À l'époque, les femmes à barbe faisaient partie des compagnies et étaient exhibées au même titre que les « monstres », individus aux physiques atypiques, et/ou atteints d'anomalies et malformations. De retour au café, elle raconte l'anecdote à un client qui la met au défi de laisser pousser sa barbe contre l'équivalent de 5 000 euros. Pari tenu.

« J’avais une barbe magnifique, frisée, fournie qui s’épanouissait en double panache », s'enthousiasme-t-elle dans ses journaux. Cette singularité attise la curiosité des clients qui viennent en nombre observer « la femme à barbe », comme on l'appelle déjà. « Mon café ne désemplissait pas, la nouvelle se répandit comme une traînée de poudre. »

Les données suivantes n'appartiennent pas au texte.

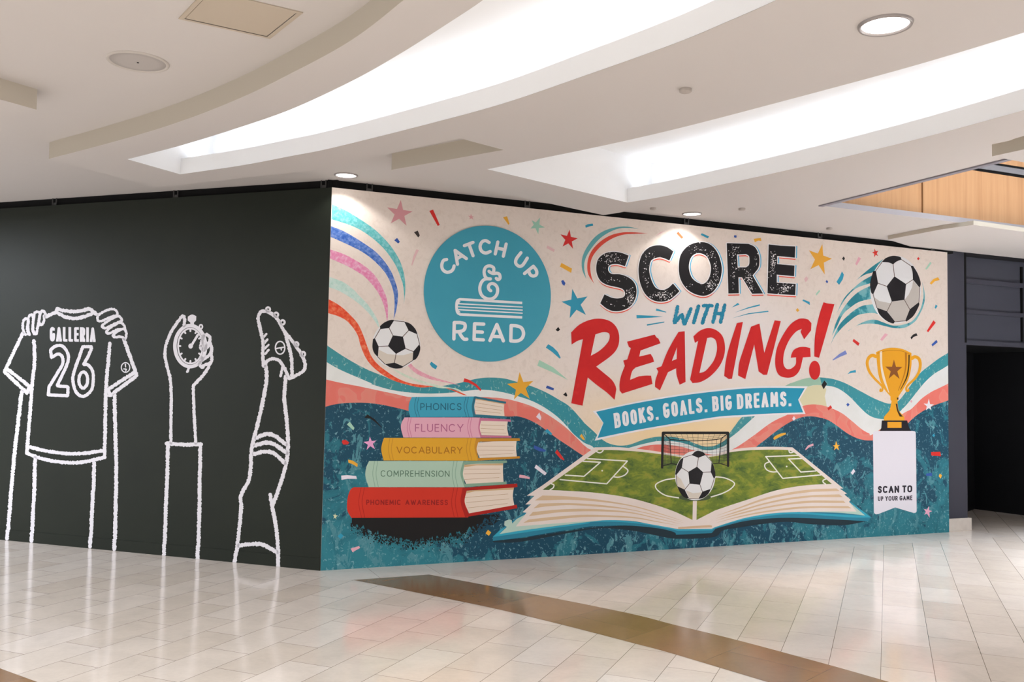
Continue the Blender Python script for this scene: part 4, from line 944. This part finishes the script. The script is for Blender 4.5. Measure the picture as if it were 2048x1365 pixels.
PL = ["b7 L 340 235 835 265 578 548 0 495", "b7 L 285 268 500 280 297 455 65 440", "b7 L 780 330 S b7 830 365 840 395 800 440 725 465 660 460", "b7 L 455 150 S b7 490 163 520 150 535 130", "a8 L 1065 172 S a8 1102 190 1092 225 1055 250",
      "b7 L 1425 480 S b7 1300 500 1200 545 1185 590 1230 645 1320 695 1470 722", "b7 L 1930 465 S b8 0 460 120 475 220 520 238 560 180 620 80 670 b7 1870 712",
      "b8 L 1030 195 628 210 838 480 1312 437", "b8 L 1070 234 912 240 1065 402 1252 388", "b8 L 668 275 S b8 622 300 618 340 650 380 710 400 770 398", "b8 L 915 130 S b8 925 158 950 160 972 150", "b8 L 1375 487 S b8 1340 505 1342 530 1370 550"]
for s in PL: decal('pitch_line', stroke(path(s), LW), 18, ink((234, 232, 226)), ob)
for q in (P('b7', 522, 385), P('b8', 888, 333)): decal('penalty_spot', [disc(q, 1.6)], 18, ink((234, 232, 226)), ob)

# goal and ball on the pitch
gp = ltr(decal('soccer_goal', stroke(path("b5 L 1203 1212 1214 784 2022 784 2022 1192"), 5.0) , 20, ink((30, 27, 28)), R), 'black football goal with a net behind the ball')
decal('stanchion', sum([stroke(path(s), 1.7) for s in ("b5 L 1225 797 1300 862 1318 1165 1205 1195", "b5 L 2008 800 1935 857 1908 1160 2020 1192", "b5 L 1300 862 S b5 1450 880 1620 884 1800 874 1935 857", "b5 L 1318 1165 1420 1182", "b5 L 1908 1160 1840 1168")], []), 19.6, ink((30, 27, 28)), gp)
net = []
for k in range(1, 6): net += stroke(path("b5 L %d %d %d %d" % (1220 + k * 15, 800 + k * 10, 1212 + k * 18, 1190 - k * 4)), .5, cap=False)
for k in range(1, 6): net += stroke(path("b5 L %d %d %d %d" % (2015 - k * 14, 800 + k * 9, 2012 - k * 18, 1190 - k * 4)), .5, cap=False)
for k in range(1, 11):
    xb = 1300 + k * 58; net += stroke(path("b5 L %d %d %d %d" % (1230 + k * 70, 795, xb, 878)), .5, cap=False); net += stroke(path("b5 L %d 872 %d 1165" % (xb, xb + 3)), .5, cap=False)
for k in range(1, 9):
    y = 880 + k * 36; net += stroke(path("b5 L 1306 %d S b5 1600 %d 1928 %d" % (y, y + 8, y - 4)), .5, cap=False)
    net += stroke(path("b5 L 1216 %d 1306 %d" % (835 + k * 42, y)), .5, cap=False); net += stroke(path("b5 L 1928 %d 2016 %d" % (y - 4, 830 + k * 42)), .5, cap=False)
net += stroke(path("b5 L 1245 815 S b5 1600 840 1990 812"), .5, cap=False) + stroke(path("b5 L 1270 838 S b5 1600 862 1965 836"), .5, cap=False)
decal('net', net, 19.3, ink((52, 52, 54)), gp)
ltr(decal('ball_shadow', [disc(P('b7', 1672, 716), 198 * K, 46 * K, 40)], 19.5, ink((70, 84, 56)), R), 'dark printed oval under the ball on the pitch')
ball('b7', (1676, 446), 250, 306,
     ["L 1630 190 S 1680 145 1730 140 1780 160 1805 190 L 1715 225", "L 1698 335 1775 405 1735 560 1605 545 1590 400", "L 1530 222 S 1490 250 1445 340 1427 430 L 1440 440 1510 350", "L 1880 270 S 1910 340 1927 440 1910 490 L 1868 400",
      "L 1450 575 1545 620 1600 730 S 1540 715 1490 660 1450 575", "L 1870 610 S 1840 670 1780 720 1715 735 L 1765 645"],
     ["1698 335 1715 225", "1775 405 1868 400", "1735 560 1765 645", "1605 545 1545 620", "1590 400 1510 350", "1530 222 1630 190", "1805 190 1880 270", "1910 490 1870 610", "1600 730 1715 735", "1440 440 1450 575"],
     ["1440 442 1500 490 1555 600 1545 620 1450 575", "1560 628 1650 665 1755 652 1715 735 1600 730"], 21.5, 'football standing on the centre spot of the pitch', 1.3)

# trophy and scan card
card = ltr(decal('scan_card', [path("c3 L 272 180 S c3 275 150 290 138 315 133 L c3 740 133 S c3 766 138 776 150 780 185 L c3 790 1065 S c3 788 1090 775 1105 750 1106 L c3 535 1042 335 1120 S c3 305 1122 285 1105 282 1080")], 14, ink((226, 224, 234)), R), 'white ribbon-shaped card under the trophy')
KC = .16854
decal('lettering', line_text('SCAN', P('c3', 330, 872), P('c3', 582, 867), 84 * KC, .225, gap=.13, caps=False), 15, ink((40, 36, 48)), card)
decal('lettering', line_text('TO', P('c3', 620, 865), P('c3', 737, 862), 84 * KC, .225, gap=.13, caps=False), 15, ink((40, 36, 48)), card)
decal('lettering', line_text('UP YOUR GAME', P('c3', 330, 966), P('c3', 738, 955), 55 * KC, .2, gap=.13, caps=False), 15, ink((52, 48, 60)), card)
GOLD, GOLD_D = ink((222, 158, 34)), ink((176, 112, 22))
tr = ltr(decal('trophy', [path("c2 L 848 490 S c2 980 440 1110 424 1250 445 1385 505 S c2 1385 700 1345 890 1275 1030 1190 1165 L c2 1190 1180 1188 1215 1172 1232 d5 L 92 640 S d5 96 665 112 684 L d5 118 692 118 705 38 705 38 692 44 684 S d5 60 665 66 640 c2 1085 1235 L c2 1068 1215 1068 1180 1068 1165 S c2 960 1030 885 830 848 490")], 16, GOLD, R), 'gold trophy cup with two handles')
def thin(s, w0, w1):
    p = resample(path(s), 1.2); out = []
    for i in range(len(p) - 1):
        w_ = w0 + (w1 - w0) * i / len(p); out += stroke(p[i:i + 2], w_, nd=8)
    return out
KT = .13184
decal('handle', thin("c2 L 850 560 S c2 795 540 740 575 714 660 745 780 820 885 900 965 945 1020 942 1075 912 1082 918 1055", 52 * KT, 26 * KT), 15, GOLD, tr)
decal('handle', thin("c2 L 1385 590 S c2 1440 562 1500 595 1520 680 1500 790 1440 890 1350 975 1308 1030 1312 1078 1340 1078 1340 1055", 52 * KT, 26 * KT), 15, GOLD, tr)
decal('highlight', [path("c2 L 905 485 940 475 S c2 945 700 990 900 1050 1110 L c2 1035 1100 S c2 950 900 915 700 905 485")], 17, ink((236, 222, 206)), tr)
decal('shade_stripe', [path("c2 L 1340 530 1360 535 S c2 1352 720 1320 880 1225 1060 L c2 1215 1060 S c2 1300 880 1335 700 1340 530")], 17, ink((44, 30, 14)), tr)
decal('shade_stripe', [path("c2 L 1285 495 1318 510 S c2 1312 700 1280 850 1190 1075 L c2 1180 1075 S c2 1262 850 1288 700 1285 495")], 16.6, GOLD_D, tr)
decal('rim', stroke(path("c2 L 870 510 S c2 980 475 1110 464 1250 478 1370 528"), 1.0), 17, GOLD_D, tr)
decal('emblem', [star(path("c2 L 1120 605 1248 715 1205 900 1040 895 988 710"))], 17.5, ink((132, 78, 34)), tr)
tb_ = decal('base', [path("d5 L 30 705 129 705 137 735 145 746 22 746 28 735")], 16.5, ink((30, 26, 32)), tr); ltr(tb_, 'black base')
decal('plate', [path("d5 L 52 711 107 711 107 734 52 734")], 17.5, GOLD, tr)
decal('shade_stripe', [path("c2 L 1165 1180 1188 1182 1188 1212 1165 1212"), path("d5 L 84 640 90 640 S d5 96 668 112 690 L d5 100 690 S d5 90 668 84 640")], 17.5, ink((58, 38, 18)), tr)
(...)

Loin de s'en offusquer, Clémentine Delait comprend vite comment tirer parti de sa différence et se mue en audacieuse femme d'affaires. Elle pose pour des séances photo et développe une série de cartes postales à son effigie qui se vendent comme des petits pains. Elle travaille son image au point de demander une autorisation de travestissement pour pouvoir porter des pantalons, une exception à l'époque où cet accoutrement était strictement interdit aux femmes.

Pas une bête de foire

Pendant la Première guerre mondiale, elle rejoint la Croix-Rouge et devient égérie des Poilus. Avec son mari, elle adopte une fille orpheline de guerre, Fernande. À mesure que croit sa notoriété, Clémentine Delait rêve d'un futur très différent des autres femmes à barbes connues pour leurs numéros de cirque et couche son ambition sur papier : « Il ne me vint pas à l'idée que je ne pouvais être qu'une femme curieuse exhibée, j'étais beaucoup plus et beaucoup mieux que cela. » Raison pour laquelle elle décline la proposition de Phineas Taylor Barnum, célèbre directeur du cirque éponyme qui souhaite la recruter dans sa compagnie pour trois millions de francs. La santé de son mari décline, elle reprend les affaires.

À sa mort, en 1928, elle voyage, rencontre les grands de ce monde -le prince de Galles, le Shah de Perse, le roi d'Espagne et celui d'Égypte- et accepte quelques tournées pour des représentations sur l'ensemble du continent. De retour dans son village, elle ouvre son propre bar et y monte des spectacles pour se mettre en scène comme bon lui semble, en toute maîtrise. Des curieux de toute l'Europe viennent à Thaon-les-Vosges pour admirer ses performances. Disparue en 1939 à l'âge de 74 ans, elle s'est amusée de son parcours hors normes jusqu'à la fin de sa vie, avec une espièglerie vivifiante : « Mon vieux Saint-Pierre, je parie 50 francs qu'il n'y a pas une barbe aussi belle que la mienne dans ton paradis. » Un destin de cinéma.